Meine Worte sollen Ihnen lediglich als Anregung zum eigenen Sehen, Erfassen und Erleben der kraftvollen Werke Helmut Kissels dienen. Dazu möchte ich Ihnen noch eine kleine Anekdote erzählen, nachdem ich Sie dann zu einem Glas Sekt einladen darf.

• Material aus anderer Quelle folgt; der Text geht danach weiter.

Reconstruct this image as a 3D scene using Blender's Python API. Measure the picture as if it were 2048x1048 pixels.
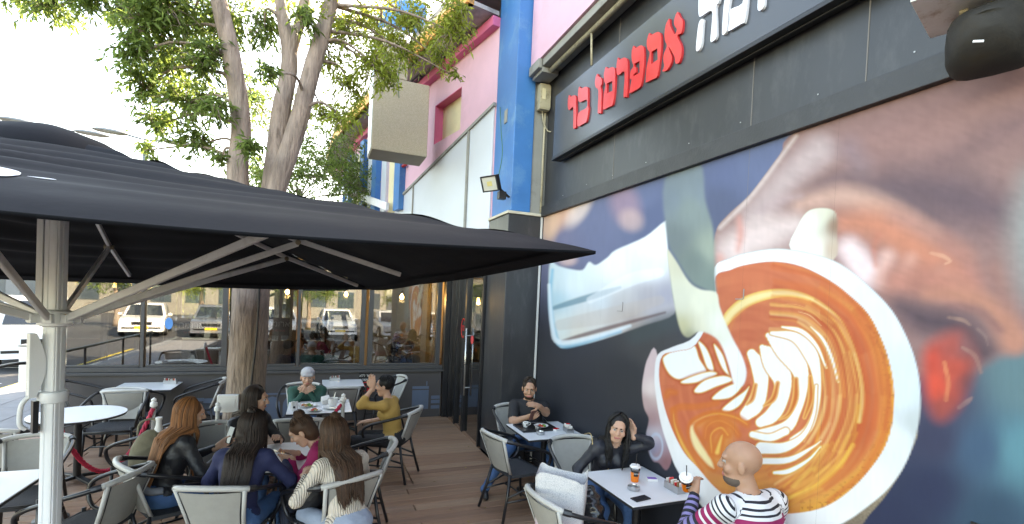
import bpy, bmesh, math, random
import numpy as np
from mathutils import Vector, Matrix, noise as mnoise

for o in list(bpy.data.objects):
    bpy.data.objects.remove(o)
scene = bpy.context.scene
COL = scene.collection
R = math.radians
rng = random.Random(7)
nrng = np.random.default_rng(7)

# ------------------------------------------------------------------ camera
EYE = 2.2
yaw, pitch, roll = R(21.9), R(-1.2), 0.045
_f0 = Vector((math.sin(yaw), math.cos(yaw), 0)); _up = Vector((0, 0, 1)); _r0 = Vector((math.cos(yaw), -math.sin(yaw), 0))
_f = _f0 * math.cos(pitch) + _up * math.sin(pitch)
_u0 = _up * math.cos(pitch) - _f0 * math.sin(pitch)
_r = _r0 * math.cos(roll) + _u0 * math.sin(roll)
_u = _u0 * math.cos(roll) - _r0 * math.sin(roll)
cd = bpy.data.cameras.new('camera'); cam = bpy.data.objects.new('camera', cd); COL.objects.link(cam)
cam.matrix_world = Matrix(((_r.x, _u.x, -_f.x, 0), (_r.y, _u.y, -_f.y, 0), (_r.z, _u.z, -_f.z, EYE), (0, 0, 0, 1)))
cd.sensor_width = 36; cd.lens = 36 * 960 / 2048; cd.shift_y = 98 / 2048
cd.clip_start = 0.05; cd.clip_end = 3000
scene.camera = cam

# ------------------------------------------------------------------ light
SUN_EL, SUN_AZ = 33.0, 38.0          # azimuth clockwise from +Y: the sun stands behind the building on the right
w = bpy.data.worlds.new('World'); scene.world = w; w.use_nodes = True
nt = w.node_tree; nt.nodes.clear()
sky = nt.nodes.new('ShaderNodeTexSky'); sky.sky_type = 'NISHITA'; sky.sun_disc = False
sky.sun_elevation = R(SUN_EL); sky.sun_rotation = R(SUN_AZ); sky.air_density = 1.0; sky.dust_density = 1.2; sky.ozone_density = 1.0
bg = nt.nodes.new('ShaderNodeBackground'); bg.inputs['Strength'].default_value = 0.15
wo = nt.nodes.new('ShaderNodeOutputWorld')
nt.links.new(sky.outputs[0], bg.inputs[0]); nt.links.new(bg.outputs[0], wo.inputs[0])
sl = bpy.data.lights.new('sun', 'SUN'); sl.energy = 4.0; sl.angle = R(0.6); sl.color = (1.0, 0.93, 0.82)
so = bpy.data.objects.new('sun', sl); COL.objects.link(so)
sdir = Vector((math.sin(R(SUN_AZ)) * math.cos(R(SUN_EL)), math.cos(R(SUN_AZ)) * math.cos(R(SUN_EL)), math.sin(R(SUN_EL))))
so.rotation_euler = (-sdir).to_track_quat('-Z', 'Y').to_euler(); so.location = (0, 0, 30)
vs = scene.view_settings
vs.view_transform = 'Standard'; vs.look = 'None'; vs.gamma = 1.0; vs.use_curve_mapping = False
vs.exposure = 3.22
vs.use_white_balance = True; vs.white_balance_temperature = 9300; vs.white_balance_tint = 10
scene.cycles.max_bounces = 8; scene.cycles.transparent_max_bounces = 16
scene.cycles.caustics_reflective = False; scene.cycles.caustics_refractive = False

# ------------------------------------------------------------------ helpers
def lin(c):
    return c / 12.92 if c <= 0.04045 else ((c + 0.055) / 1.055) ** 2.4
def rgb(r, g, b, k=1.0):
    return (lin(r / 255) * k, lin(g / 255) * k, lin(b / 255) * k)

MATS = {}
def mat(name, col, rough=0.6, metal=0.0, var=0.12, vscale=6.0, bump=0.0, bscale=60.0, coat=0.0, spec=0.5, emit=None, estr=0.0, stretch=None, island=0.0, sheen=0.0, dirt=None, dscale=2.0, trans=0.0):
    if name in MATS: return MATS[name]
    m = bpy.data.materials.new(name); m.use_nodes = True; MATS[name] = m
    t = m.node_tree; b = t.nodes['Principled BSDF']; N = t.nodes.new; L = t.links.new
    b.inputs['Roughness'].default_value = rough; b.inputs['Metallic'].default_value = metal
    b.inputs['Specular IOR Level'].default_value = spec
    b.inputs['Coat Weight'].default_value = coat; b.inputs['Coat Roughness'].default_value = 0.08
    b.inputs['Sheen Weight'].default_value = sheen
    tc = N('ShaderNodeTexCoord'); src = tc.outputs['Object']
    if stretch:
        mp = N('ShaderNodeMapping'); mp.inputs['Scale'].default_value = stretch; L(src, mp.inputs[0]); src = mp.outputs[0]
    n = N('ShaderNodeTexNoise'); n.inputs['Scale'].default_value = vscale; n.inputs['Detail'].default_value = 5; n.inputs['Roughness'].default_value = 0.6
    L(src, n.inputs['Vector'])
    r = N('ShaderNodeMapRange'); r.inputs[1].default_value = 0.25; r.inputs[2].default_value = 0.75
    r.inputs[3].default_value = 1 - var; r.inputs[4].default_value = 1 + var
    L(n.outputs['Fac'], r.inputs[0]); fac = r.outputs[0]
    if island:
        g = N('ShaderNodeNewGeometry'); r2 = N('ShaderNodeMapRange'); r2.inputs[3].default_value = 1 - island; r2.inputs[4].default_value = 1 + island
        L(g.outputs['Random Per Island'], r2.inputs[0])
        mm = N('ShaderNodeMath'); mm.operation = 'MULTIPLY'; L(fac, mm.inputs[0]); L(r2.outputs[0], mm.inputs[1]); fac = mm.outputs[0]
    mx = N('ShaderNodeVectorMath'); mx.operation = 'SCALE'; mx.inputs[0].default_value = col[:3]
    L(fac, mx.inputs['Scale']); out = mx.outputs[0]
    if dirt:
        n3 = N('ShaderNodeTexNoise'); n3.inputs['Scale'].default_value = dscale; n3.inputs['Detail'].default_value = 8; n3.inputs['Roughness'].default_value = 0.7
        L(src, n3.inputs['Vector'])
        r3 = N('ShaderNodeMapRange'); r3.inputs[1].default_value = 0.52; r3.inputs[2].default_value = 0.72; L(n3.outputs['Fac'], r3.inputs[0])
        mi = N('ShaderNodeMix'); mi.data_type = 'RGBA'; L(r3.outputs[0], mi.inputs[0]); L(out, mi.inputs[6]); mi.inputs[7].default_value = (*dirt, 1); out = mi.outputs[2]
    L(out, b.inputs['Base Color'])
    rr = N('ShaderNodeMapRange'); rr.inputs[3].default_value = max(0, rough - 0.08); rr.inputs[4].default_value = min(1, rough + 0.08); L(n.outputs['Fac'], rr.inputs[0]); L(rr.outputs[0], b.inputs['Roughness'])
    if bump:
        n2 = N('ShaderNodeTexNoise'); n2.inputs['Scale'].default_value = bscale; n2.inputs['Detail'].default_value = 4; L(src, n2.inputs['Vector'])
        bp = N('ShaderNodeBump'); bp.inputs['Strength'].default_value = bump; bp.inputs['Distance'].default_value = 0.01
        L(n2.outputs['Fac'], bp.inputs['Height']); L(bp.outputs[0], b.inputs['Normal'])
    if emit:
        b.inputs['Emission Color'].default_value = (*emit, 1); b.inputs['Emission Strength'].default_value = estr
    if trans:
        tl = N('ShaderNodeBsdfTranslucent'); L(out, tl.inputs[0]); ms = N('ShaderNodeMixShader'); ms.inputs[0].default_value = trans
        L(b.outputs[0], ms.inputs[1]); L(tl.outputs[0], ms.inputs[2]); L(ms.outputs[0], t.nodes['Material Output'].inputs[0])
    return m

def glass(name, tint=(1, 1, 1), refl=1.0):
    if name in MATS: return MATS[name]
    m = bpy.data.materials.new(name); m.use_nodes = True; MATS[name] = m
    t = m.node_tree; t.nodes.clear(); N = t.nodes.new; L = t.links.new
    o = N('ShaderNodeOutputMaterial'); tr = N('ShaderNodeBsdfTransparent'); tr.inputs[0].default_value = (*tint, 1)
    gl = N('ShaderNodeBsdfGlossy'); gl.inputs['Roughness'].default_value = 0.01
    f = N('ShaderNodeFresnel'); f.inputs[0].default_value = 1.5
    mm = N('ShaderNodeMath'); mm.operation = 'MULTIPLY_ADD'; mm.inputs[1].default_value = 1.4 * refl; mm.inputs[2].default_value = 0.07 * refl; mm.use_clamp = True
    L(f.outputs[0], mm.inputs[0]); mx = N('ShaderNodeMixShader'); L(mm.outputs[0], mx.inputs[0]); L(tr.outputs[0], mx.inputs[1]); L(gl.outputs[0], mx.inputs[2]); L(mx.outputs[0], o.inputs[0])
    return m

def tag(o, label=None, cat=None, group=None, kind=None):
    if label: o['label'] = label
    if cat: o['category'] = cat
    if group: o['group'] = group
    if kind: o['kind'] = kind
    return o
def empty(name, loc=(0, 0, 0), rz=0.0, parent=None):
    o = bpy.data.objects.new(name, None); COL.objects.link(o); o.location = loc; o.rotation_euler = (0, 0, rz); o.empty_display_size = 0.1
    if parent: o.parent = parent
    return o
def thing(name, label, cat, loc=(0, 0, 0), rz=0.0, group=None):
    return tag(empty(name, loc, rz), label, cat, group)

class MB:
    def __init__(s): s.v = []; s.f = []; s.mi = []
    def add(s, vs, fs, mi=0):
        b = len(s.v); s.v += [tuple(p) for p in vs]; s.f += [tuple(i + b for i in f) for f in fs]; s.mi += [mi] * len(fs); return s
    def box(s, x0, x1, y0, y1, z0, z1, mi=0):
        return s.add([(x0, y0, z0), (x1, y0, z0), (x1, y1, z0), (x0, y1, z0), (x0, y0, z1), (x1, y0, z1), (x1, y1, z1), (x0, y1, z1)],
                     [(0, 3, 2, 1), (4, 5, 6, 7), (0, 1, 5, 4), (1, 2, 6, 5), (2, 3, 7, 6), (3, 0, 4, 7)], mi)
    def obox(s, c, ax, ay, az, mi=0):
        c = Vector(c); ax = Vector(ax); ay = Vector(ay); az = Vector(az)
        P = [c + i * ax + j * ay + k * az for k in (-1, 1) for i, j in ((-1, -1), (1, -1), (1, 1), (-1, 1))]
        return s.add(P, [(0, 3, 2, 1), (4, 5, 6, 7), (0, 1, 5, 4), (1, 2, 6, 5), (2, 3, 7, 6), (3, 0, 4, 7)], mi)
    def bar(s, a, b, w, h, up=(0, 0, 1), mi=0):
        a = Vector(a); b = Vector(b); d = (b - a); n = d.normalized(); x = n.cross(Vector(up))
        if x.length < 1e-4: x = n.cross(Vector((0, 1, 0)))
        x.normalize(); y = x.cross(n)
        return s.obox((a + b) / 2, d / 2, x * w / 2, y * h / 2, mi)
    def tube(s, pts, r, n=8, caps=True, mi=0):
        pts = [Vector(p) for p in pts]; rs = r if isinstance(r, (list, tuple)) else [r] * len(pts)
        V = []; F = []; prev = None
        for i, p in enumerate(pts):
            if i == 0: t = pts[1] - p
            elif i == len(pts) - 1: t = p - pts[i - 1]
            else: t = pts[i + 1] - pts[i - 1]
            t = t.normalized() if t.length > 1e-9 else Vector((0, 0, 1))
            if prev is None:
                x = t.cross(Vector((0, 0, 1)))
                if x.length < 1e-3: x = t.cross(Vector((1, 0, 0)))
            else:
                x = prev - t * prev.dot(t)
                if x.length < 1e-6: x = t.orthogonal()
            x.normalize(); prev = x; y = t.cross(x)
            for k in range(n):
                a = 2 * math.pi * k / n; V.append(p + (x * math.cos(a) + y * math.sin(a)) * rs[i])
        for i in range(len(pts) - 1):
            for k in range(n):
                k2 = (k + 1) % n; F.append((i * n + k, i * n + k2, (i + 1) * n + k2, (i + 1) * n + k))
        if caps:
            F.append(tuple(reversed(range(n)))); F.append(tuple((len(pts) - 1) * n + k for k in range(n)))
        return s.add(V, F, mi)
    def lathe(s, prof, c=(0, 0, 0), n=24, mi=0, sx=1, sy=1):
        V = []; F = []
        for r, z in prof:
            for k in range(n):
                a = 2 * math.pi * k / n; V.append((c[0] + r * math.cos(a) * sx, c[1] + r * math.sin(a) * sy, c[2] + z))
        m = len(prof)
        for i in range(m - 1):
            for k in range(n):
                k2 = (k + 1) % n; F.append((i * n + k, i * n + k2, (i + 1) * n + k2, (i + 1) * n + k))
        F.append(tuple(reversed(range(n)))); F.append(tuple((m - 1) * n + k for k in range(n)))
        return s.add(V, F, mi)
    def prism(s, poly, fn, d0, d1, mi=0):
        n = len(poly); V = [fn(a, b, d0) for a, b in poly] + [fn(a, b, d1) for a, b in poly]
        F = [tuple(range(n))[::-1], tuple(range(n, 2 * n))] + [(i, (i + 1) % n, n + (i + 1) % n, n + i) for i in range(n)]
        return s.add(V, F, mi)
    def build(s, name, m, parent=None, smooth=False, bevel=0.0, seg=2, fix=True, loc=None):
        me = bpy.data.meshes.new(name); me.from_pydata(s.v, [], s.f)
        ms = m if isinstance(m, (list, tuple)) else [m]
        for k in ms: me.materials.append(k)
        if len(ms) > 1: me.polygons.foreach_set('material_index', s.mi)
        if bevel or fix:
            bm = bmesh.new(); bm.from_mesh(me)
            if fix: bmesh.ops.recalc_face_normals(bm, faces=bm.faces)
            if bevel:
                es = [e for e in bm.edges if len(e.link_faces) == 2 and e.calc_face_angle(0) > 0.6]
                bmesh.ops.bevel(bm, geom=es, offset=bevel, segments=seg, affect='EDGES', profile=0.6)
            bm.to_mesh(me); bm.free()
        if smooth:
            me.polygons.foreach_set('use_smooth', [True] * len(me.polygons))
            if bevel or smooth == 'auto': me.set_sharp_from_angle(angle=R(40))
        o = bpy.data.objects.new(name, me); COL.objects.link(o)
        if parent: o.parent = parent
        if loc: o.location = loc
        return o
def cr(pts, n=6, closed=False):
    P = [np.array(p, float) for p in pts]; out = []; m = len(P)
    rng_ = range(m) if closed else range(m - 1)
    for i in rng_:
        p0 = P[(i - 1) % m] if (closed or i > 0) else 2 * P[0] - P[1]; p1 = P[i]; p2 = P[(i + 1) % m]
        p3 = P[(i + 2) % m] if (closed or i + 2 < m) else 2 * P[-1] - P[-2]
        for k in range(n):
            t = k / n
            out.append(0.5 * ((2 * p1) + (-p0 + p2) * t + (2 * p0 - 5 * p1 + 4 * p2 - p3) * t * t + (-p0 + 3 * p1 - 3 * p2 + p3) * t ** 3))
    if not closed: out.append(P[-1])
    return [tuple(map(float, q)) for q in out]
def text_mesh(name, body, size, m, parent, loc, rot, depth=0.002, align='CENTER', xs=1.0):
    cu = bpy.data.curves.new(name, 'FONT'); cu.body = body; cu.size = size; cu.extrude = depth; cu.align_x = align; cu.align_y = 'CENTER'; cu.resolution_u = 3
    to = bpy.data.objects.new(name, cu); COL.objects.link(to); bpy.context.view_layer.update()
    me = bpy.data.meshes.new_from_object(to.evaluated_get(bpy.context.evaluated_depsgraph_get()))
    bpy.data.objects.remove(to); bpy.data.curves.remove(cu)
    me.materials.clear(); me.materials.append(m)
    o = bpy.data.objects.new(name, me); COL.objects.link(o); o.location = loc; o.rotation_euler = rot; o.scale = (xs, 1, 1)
    if parent: o.parent = parent
    return o
def copy_tree(o, parent=None):
    c = o.copy(); COL.objects.link(c)
    if parent: c.parent = parent
    for ch in list(o.children): copy_tree(ch, c)
    return c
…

Kurz vor dieser Ausstellung überreichte ich einem Bekannten zum Geburtstag den Holzschnitt, „Morgendämmerung“, der auch hier ausgestellt ist. Es ist ein grüner Druck in einem Format von ca. 15 x 15 cm. Abgebildet sind dort verschiedene Konturlinien, die sich teils wellenartig und kreisförmig sowie im Halbkreis über das Blatt verteilen. Nachdem mein Bekannter sich bei mir freudig für den Druck bedankte, fragte ich ihn, ob ihm der Druck denn überhaupt gefiele. Ihm gefalle der Druck sehr gut, antwortete er und erzählte mir spontan, was er darin alles sähe: „Außen herum ist Chaos, innerhalb der Sichel, dem ruhenden Pol, leben zwei Delphine und zwei Menschen in Harmonie und Eintracht.“ So habe ich den Holzschnitt noch nie gesehen. Aber es ist immer wieder ein Erlebnis – was mir auch im Studium häufig widerfährt – zu erfahren, welch zahlreiche Möglichkeiten es gibt, ein Bild zu beschreiben.

Meine Damen und Herren,

Ich bedanke mich recht herzlich für Ihre Aufmerksamkeit und darf sie nun gerne einladen, sich die Bilder über die Entstehung von Licht, dem Auftreten der Gestirne, die Fruchtbarkeit der Pflanzen und die Vollendung von Leben in aller Ruhe anzusehen.